[PROBLEM TO SOLVE] Leave out the pictures and retype only the lines from the opening line to the line that holds "k.tube([(x, yf(x) - 0.0095, z)", both ends included.

[RECORDED INFORMATION]
»»

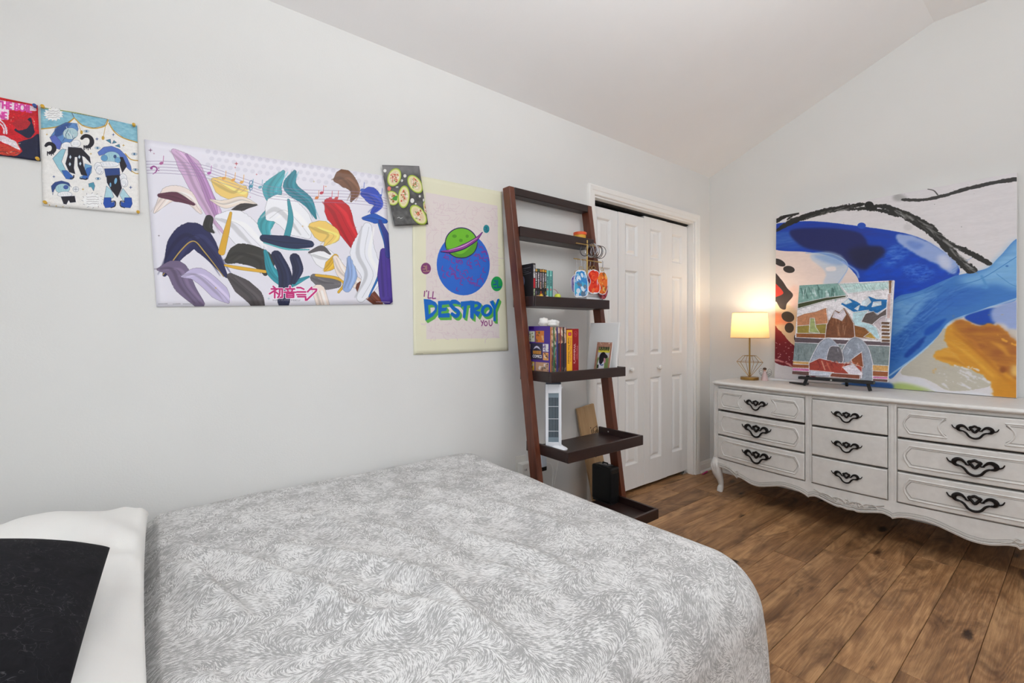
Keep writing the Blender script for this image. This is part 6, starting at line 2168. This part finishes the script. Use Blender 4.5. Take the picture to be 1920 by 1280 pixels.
# scalloped apron
half = [(.336, .190), (.38, .190), (.43, .182), (.468, .160), (.482, .150), (.492, .160), (.52, .158), (.58, .140), (.64, .140), (.70, .158), (.76, .178), (.80, .185), (.86, .183), (.905, .174), (.933, .160), (.942, .168), (.97, .176), (1.0, .172), (1.05, .158), (1.085, .151), (1.10, .154), (XM, .150)]
zpts = catmull(half[:5], 5) + catmull(half[5:15], 5) + catmull(half[15:], 5)
zx = np.array([p[0] for p in zpts] + [2 * XM - p[0] for p in zpts[::-1]])
zz_ = np.array([p[1] for p in zpts] + [p[1] for p in zpts[::-1]])
o_ = np.argsort(zx, kind='stable')
zx, zz_ = zx[o_], zz_[o_]
k = MB()
axs = np.unique(np.concatenate([zx, np.linspace(XL + .034, XRT - .034, 80)]))
axs = axs[(axs > XL + .030) & (axs < XRT - .030)]
zb_ = np.interp(axs, zx, zz_)
for yo in (0.006, 0.006, -0.016, -0.016):
    pass
nA = len(axs)
for x, zz in zip(axs, zb_):
    k.v += [(x, yf(x) - 0.004, 0.252), (x, yf(x) - 0.007, (zz + 0.252) / 2), (x, yf(x) - 0.008, zz + 0.003), (x, yf(x) - 0.005, zz), (x, yf(x) + 0.016, zz), (x, yf(x) + 0.016, 0.252)]
for i in range(nA - 1):
    for j in range(6):
        a, b = i * 6 + j, i * 6 + (j + 1) % 6
        k.f.append([a, b, b + 6, a + 6])
k.f += [list(range(6))[::-1], [(nA - 1) * 6 + j for j in range(6)]]
k.mi = [0] * len(k.f)
ap = obj('apron', k, m_dres, dr, smooth=35)
k = MB()
sel = [(x, z) for x, z in zip(axs, zb_)]
for off, rr_, mm in ((0.010, 0.0030, m_dres), (0.016, 0.0016, m_glaze), (0.024, 0.0022, m_dres), (0.029, 0.0014, m_glaze)):
    k = MB()
    P = [(x, yf(x) - 0.0080, min(0.246, z + off)) for x, z in sel]
    k.tube(P, rr_, 6)
    obj('edge_bead', k, mm, ap, smooth=True)
k = MB()
rr2 = random.Random(3)


def sc_(pts, r_):
    k.tube([(x, yf(x) - 0.0095, z) for x, z in catmull(pts, 5)], r_ * 1.25, 6)


for m in (1, -1):
    X = lambda u: XM + m * u
    sc_([(X(.005), .188), (X(.03), .205), (X(.06), .205), (X(.075), .192), (X(.062), .183), (X(.052), .190)], .0035)
    sc_([(X(.06), .190), (X(.09), .208), (X(.12), .210), (X(.135), .199), (X(.122), .192)], .0030)
    sc_([(X(.10), .198), (X(.14), .214), (X(.165), .222)], .0026)
    sc_([(X(.02), .180), (X(.05), .176), (X(.08), .182), (X(.11), .190)], .0026)
    for q in range(4):
        k.ball((X(.018 + .016 * q), yf(X(.018 + .016 * q)) - 0.009, .196 + .004 * (q % 2)), 0.0050, 8, 6, sc=(1, .6, 1))
    # scrolls at the outer scallops
    c0 = 0.482 if m == 1 else 2 * XM - 0.482
    sg_ = 1 if m == 1 else -1
    sc_([(c0 - sg_ * .09, .214), (c0 - sg_ * .05, .206), (c0 - sg_ * .02, .192), (c0 + sg_ * .002, .182), (c0 + sg_ * .016, .190), (c0 + sg_ * .008, .200), (c0 - sg_ * .004, .196)], .0036)
    sc_([(c0 + sg_ * .016, .190), (c0 + sg_ * .03, .176), (c0 + sg_ * .06, .168)], .0030)
for q in range(6):
    a_ = q * math.pi / 3
    k.ball((XM + .009 * math.cos(a_), yf(XM) - 0.009, .200 + .009 * math.sin(a_)), 0.0052, 8, 6, sc=(1, .6, 1))
obj('carving', k, mat('grey_carving', (198, 195, 190), 0.55, var=0.10, scale=60), ap, smooth=True)['kind'] = 'stuff'  # slightly greyer paint than the drawers, so the carving stands out

# legs
for m in (1, -1):
    X = lambda x: x if m == 1 else 2 * XM - x
    k = MB()
    path = catmull([(X(.322), -.468, .262), (X(.318), -.482, .225), (X(.313), -.490, .185), (X(.318), -.482, .140), (X(.326), -.462, .090), (X(.328), -.452, .050), (X(.324), -.456, .022), (X(.321), -.460, .0)], 5)
    rad = np.interp(np.linspace(0, 1, len(path)), np.linspace(0, 1, 8), [.030, .036, .039, .033, .022, .0165, .021, .019])
    k.tube(path, list(rad), 14)
    lg = obj('leg', k, m_dres, dr, smooth=50)
    k = MB()
    for dx in (-.014, .0, .014):
        pts = [(X(.313) + dx, -.490 - .036, .215), (X(.313) + dx * 1.3, -.490 - .037, .19), (X(.316) + dx * .8, -.484 - .033, .155), (X(.32) + dx * .3, -.474 - .024, .120)]
        k.tube(catmull(pts, 4), [.003, .004, .005, .005, .005, .004, .004, .004, .004, .003, .003, .002, .002][:len(catmull(pts, 4))], 6)
    obj('leaf_carving', k, m_dres, lg, smooth=True)
    k = MB(); k.tube([(X(.330), -.055, .22), (X(.330), -.055, .0)], [.024, .016], 12)
    obj('leg', k, m_dres, dr, smooth=True)

# ------------------------------------------------------------------ on the dresser
TZ = 0.8006
# large canvas print leaning on the wall
big = thing('canvas_print', 'large abstract canvas in blue, orange and charcoal strokes leaning above the dresser', 'painting')
th_ = math.atan2(0.030, 1.2)
big.matrix_world = Matrix.Translation((1.138, -0.078, TZ + 0.0018)) @ Matrix.Rotation(-th_, 4, 'X')
k = MB(); k.box(-0.600, 0.600, 0.0, 0.034, 0, 1.206, 0.003, 2); obj('stretched_canvas', k, m_canvas, big, local=True)
k = MB().grid(lambda u, v: (-0.5985 + 1.197 * u, -0.0008, 0.0015 + 1.203 * v), 1, 1); obj('print', k, img_mat('canvas_print', art_canvas(), 0.55, 0.06), big, local=True, recalc=False)

# small painting on a black table easel
m_easel = mat('black_easel', (24, 23, 24), 0.45, var=0.05)
ea = thing('easel', 'black wooden table easel standing on the dresser under the small painting', 'easel', (0.985, -0.30, TZ))
k = MB(); k.box(0.800, 1.195, -0.374, -0.330, 0.846, 0.863, 0.002); obj('ledge', k, m_easel, ea)


def bar(name, p, q, w, d_, parent, m):
    p, q = Vector(p), Vector(q)
    z = (q - p).normalized()
    x = Vector((1, 0, 0)); x = (x - z * x.dot(z)).normalized()
    y = z.cross(x)
    Mx = Matrix(((x.x, y.x, z.x, p.x), (x.y, y.y, z.y, p.y), (x.z, y.z, z.z, p.z), (0, 0, 0, 1)))
    mb = MB(); mb.box(-w / 2, w / 2, -d_ / 2, d_ / 2, 0, (q - p).length, 0.002, M=Mx)
    return obj(name, mb, m, parent)


bar('front_leg', (0.820, -0.333, TZ + .002), (0.950, -0.264, 1.22), 0.018, 0.010, ea, m_easel)
bar('front_leg', (1.172, -0.333, TZ + .002), (1.050, -0.264, 1.22), 0.018, 0.010, ea, m_easel)
bar('rear_leg', (1.008, -0.160, TZ + .002), (1.000, -0.240, 1.20), 0.016, 0.012, ea, m_easel)
k = MB(); k.box(0.935, 1.065, -0.266, -0.236, 1.195, 1.225, 0.002); obj('head', k, m_easel, ea)
k = MB(); k.prism([(0.700, -0.245), (0.815, -0.305), (0.815, -0.230)], lambda u, v_: (u, v_, TZ + .001), lambda u, v_: (u, v_, TZ + .010)); obj('strap', k, m_easel, ea)
k = MB().lathe([(0.006, 0), (0.005, 0.004), (0, 0.005)], 12, M=Matrix.Translation((0.985, -0.374, 0.854)) @ Matrix.Rotation(R(90), 4, 'X')); obj('screw', k, m_chrome, ea, smooth=True)
pt = thing('painting', 'small painted landscape with brown crag, blue lake and books on the black easel', 'painting')
pt.matrix_world = Matrix.Translation((1.008, -0.3565, 0.8690)) @ Matrix.Rotation(R(1.0), 4, 'Y') @ Matrix.Rotation(-math.atan2(0.095, 0.605), 4, 'X')
k = MB(); k.box(-0.250, 0.250, 0, 0.016, 0, 0.600, 0.002); obj('stretched_canvas', k, m_canvas, pt, local=True)
k = MB().grid(lambda u, v: (-0.249 + 0.498 * u, -0.0007, 0.001 + 0.598 * v), 1, 1); obj('picture', k, img_mat('small_painting', art_small(), 0.5, 0.06), pt, local=True, recalc=False)

# table lamp
LXp, LYp = 0.425, -0.222
lp = thing('table_lamp', 'lit table lamp with cream drum shade and gold wire diamond base', 'lamp', (LXp, LYp, TZ))
c3 = (LXp, LYp, TZ)
m_brass = mat('lamp_brass', (176, 138, 78), 0.3, metal=1.0, var=0.04)
k = MB().lathe([(0.0605, 0), (0.0615, 0.002), (0.0615, 0.018), (0.060, 0.0205), (0.008, 0.022), (0, 0.022)], 48, c3); obj('base', k, m_brass, lp, smooth=30)
k = MB().tube([(LXp, LYp, TZ + .02), (LXp, LYp, TZ + .40)], 0.0058, 14); obj('stem', k, m_brass, lp, smooth=True)
k = MB()
rt_ = [(LXp + .044 * math.cos(R(60 * i + 12)), LYp + .044 * math.sin(R(60 * i + 12)), TZ + .176) for i in range(6)]
rm_ = [(LXp + .088 * math.cos(R(60 * i + 12)), LYp + .088 * math.sin(R(60 * i + 12)), TZ + .130) for i in range(6)]
bt_ = (LXp, LYp, TZ + .026)
for i in range(6):
    j = (i + 1) % 6
    for p, q in ((rt_[i], rt_[j]), (rm_[i], rm_[j]), (rt_[i], rm_[i]), (rm_[i], (bt_[0] + (rm_[i][0] - bt_[0]) * .10, bt_[1] + (rm_[i][1] - bt_[1]) * .10, bt_[2]))):
        k.tube([p, q], 0.0016, 6)
for i in (0, 3):
    k.tube([rt_[i], (LXp, LYp, TZ + .176)], 0.0014, 6)
obj('wire_diamond', k, m_brass, lp, smooth=True)
t = NT('lamp_shade')
v = t.coords((1, 1, 6))
wv = t.noise(v, 90.0)
ts = t.n.new('ShaderNodeBsdfTranslucent')
ts.inputs[0].default_value = rgb((254, 234, 200))
t.link(t.ramp(wv, [(0.3, rgb((238, 222, 188))), (0.7, rgb((246, 232, 204)))]), t.b.inputs['Base Color'])
t.b.inputs['Roughness'].default_value = 0.9
mx = t.n.new('ShaderNodeMixShader'); mx.inputs[0].default_value = 0.55
t.link(t.b.outputs[0], mx.inputs[1]); t.link(ts.outputs[0], mx.inputs[2])
t.link(mx.outputs[0], t.n['Material Output'].inputs['Surface'])
k = MB().lathe([(0.128, 0.308), (0.1155, 0.492), (0.1140, 0.492), (0.1265, 0.308), (0.128, 0.308)], 64, c3); obj('shade', k, t.m, lp, smooth=30)
k = MB()
for zz, rr_ in ((0.308, .1272), (0.492, .1148)):
    k.tube([(LXp + rr_ * math.cos(a_), LYp + rr_ * math.sin(a_), TZ + zz) for a_ in np.linspace(0, 2 * math.pi, 48, endpoint=False)], 0.0016, 6, closed=True)
for i in range(3):
    a_ = i * 2.094
    k.tube([(LXp, LYp, TZ + .395), (LXp + .1245 * math.cos(a_), LYp + .1245 * math.sin(a_), TZ + .325)], 0.0014, 6)
obj('shade_ring', k, m_brass, lp, smooth=True)
t = NT('bulb_glass')
t.b.inputs['Emission Color'].default_value = (1.0, 0.78, 0.50, 1)
t.b.inputs['Emission Strength'].default_value = 12.0
t.link(t.ramp(t.noise(t.coords(), 8.0), [(0, (1, .95, .85)), (1, (1, .97, .9))]), t.b.inputs['Base Color'])
k = MB().lathe([(0.013, 0.0), (0.014, 0.022), (0.028, 0.045), (0.030, 0.062), (0.022, 0.082), (0, 0.092)], 24, (LXp, LYp, TZ + .355)); obj('bulb', k, t.m, lp, smooth=True)
ld = bpy.data.lights.new('bulb_light', 'POINT'); ld.energy = 1.9; ld.color = (1.0, 0.83, 0.62); ld.shadow_soft_size = 0.035
lo_ = bpy.data.objects.new('bulb_light', ld); COL.objects.link(lo_); lo_.parent = lp; lo_.location = (0, 0, 0.470)

# angel figurine and white card
an = thing('angel_figurine', 'tiny pale pink angel figurine with wire wings beside the lamp base', 'figurine', (0.523, -0.205, TZ))
c4 = (0.523, -0.205, TZ)
k = MB().lathe([(0.0225, 0), (0.0225, 0.004), (0.019, 0.030), (0.013, 0.052), (0.010, 0.060), (0.006, 0.068), (0, 0.069)], 20, c4); obj('robe', k, mat('figurine_rose', (206, 180, 178), 0.5, var=0.05), an, smooth=True)
k = MB().ball((c4[0], c4[1], TZ + .077), 0.0105, 16, 10); obj('face', k, mat('figurine_skin', (206, 160, 136), 0.5), an, smooth=True)
k = MB().ball((c4[0] + .001, c4[1] - .001, TZ + .0845), 0.0118, 16, 10, sc=(1.05, 1.05, .8)); obj('hair', k, mat('figurine_hair', (84, 58, 38), 0.6), an, smooth=True)
for m in (1, -1):
    k = MB()
    for (w_, h_, l_) in ((.050, .024, .0), (.052, .010, -.006), (.046, -.004, -.012), (.036, -.014, -.016)):
        pts = catmull([(0.008, .052), (w_ * .6, .060 + h_), (w_, .050 + h_ * .9), (w_ * .85, .040 + h_ * .6), (0.010, .042 + l_)], 5, True)
        k.tube([(c4[0] + m * u * .86, c4[1] + .010 + m * u * -.05, TZ + v_) for u, v_ in pts], 0.0009, 5, closed=True)
    obj('wing', k, m_gun, an, smooth=True)
k = MB(); k.box(0.505, 0.760, -0.150, -0.088, TZ + .0005, TZ + .013, 0.002)
tag(obj('card_box', k, m_wht), 'flat white card box lying behind the easel at the canvas foot', 'box')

««

[SOLVED EXERCISE]
Keep writing the Blender script for this image. This is part 6, starting at line 2168. This part finishes the script. Use Blender 4.5. Take the picture to be 1920 by 1280 pixels.
# scalloped apron
half = [(.336, .190), (.38, .190), (.43, .182), (.468, .160), (.482, .150), (.492, .160), (.52, .158), (.58, .140), (.64, .140), (.70, .158), (.76, .178), (.80, .185), (.86, .183), (.905, .174), (.933, .160), (.942, .168), (.97, .176), (1.0, .172), (1.05, .158), (1.085, .151), (1.10, .154), (XM, .150)]
zpts = catmull(half[:5], 5) + catmull(half[5:15], 5) + catmull(half[15:], 5)
zx = np.array([p[0] for p in zpts] + [2 * XM - p[0] for p in zpts[::-1]])
zz_ = np.array([p[1] for p in zpts] + [p[1] for p in zpts[::-1]])
o_ = np.argsort(zx, kind='stable')
zx, zz_ = zx[o_], zz_[o_]
k = MB()
axs = np.unique(np.concatenate([zx, np.linspace(XL + .034, XRT - .034, 80)]))
axs = axs[(axs > XL + .030) & (axs < XRT - .030)]
zb_ = np.interp(axs, zx, zz_)
for yo in (0.006, 0.006, -0.016, -0.016):
    pass
nA = len(axs)
for x, zz in zip(axs, zb_):
    k.v += [(x, yf(x) - 0.004, 0.252), (x, yf(x) - 0.007, (zz + 0.252) / 2), (x, yf(x) - 0.008, zz + 0.003), (x, yf(x) - 0.005, zz), (x, yf(x) + 0.016, zz), (x, yf(x) + 0.016, 0.252)]
for i in range(nA - 1):
    for j in range(6):
        a, b = i * 6 + j, i * 6 + (j + 1) % 6
        k.f.append([a, b, b + 6, a + 6])
k.f += [list(range(6))[::-1], [(nA - 1) * 6 + j for j in range(6)]]
k.mi = [0] * len(k.f)
ap = obj('apron', k, m_dres, dr, smooth=35)
k = MB()
sel = [(x, z) for x, z in zip(axs, zb_)]
for off, rr_, mm in ((0.010, 0.0030, m_dres), (0.016, 0.0016, m_glaze), (0.024, 0.0022, m_dres), (0.029, 0.0014, m_glaze)):
    k = MB()
    P = [(x, yf(x) - 0.0080, min(0.246, z + off)) for x, z in sel]
    k.tube(P, rr_, 6)
    obj('edge_bead', k, mm, ap, smooth=True)
k = MB()
rr2 = random.Random(3)


def sc_(pts, r_):
    k.tube([(x, yf(x) - 0.0095, z) for x, z in catmull(pts, 5)], r_ * 1.25, 6)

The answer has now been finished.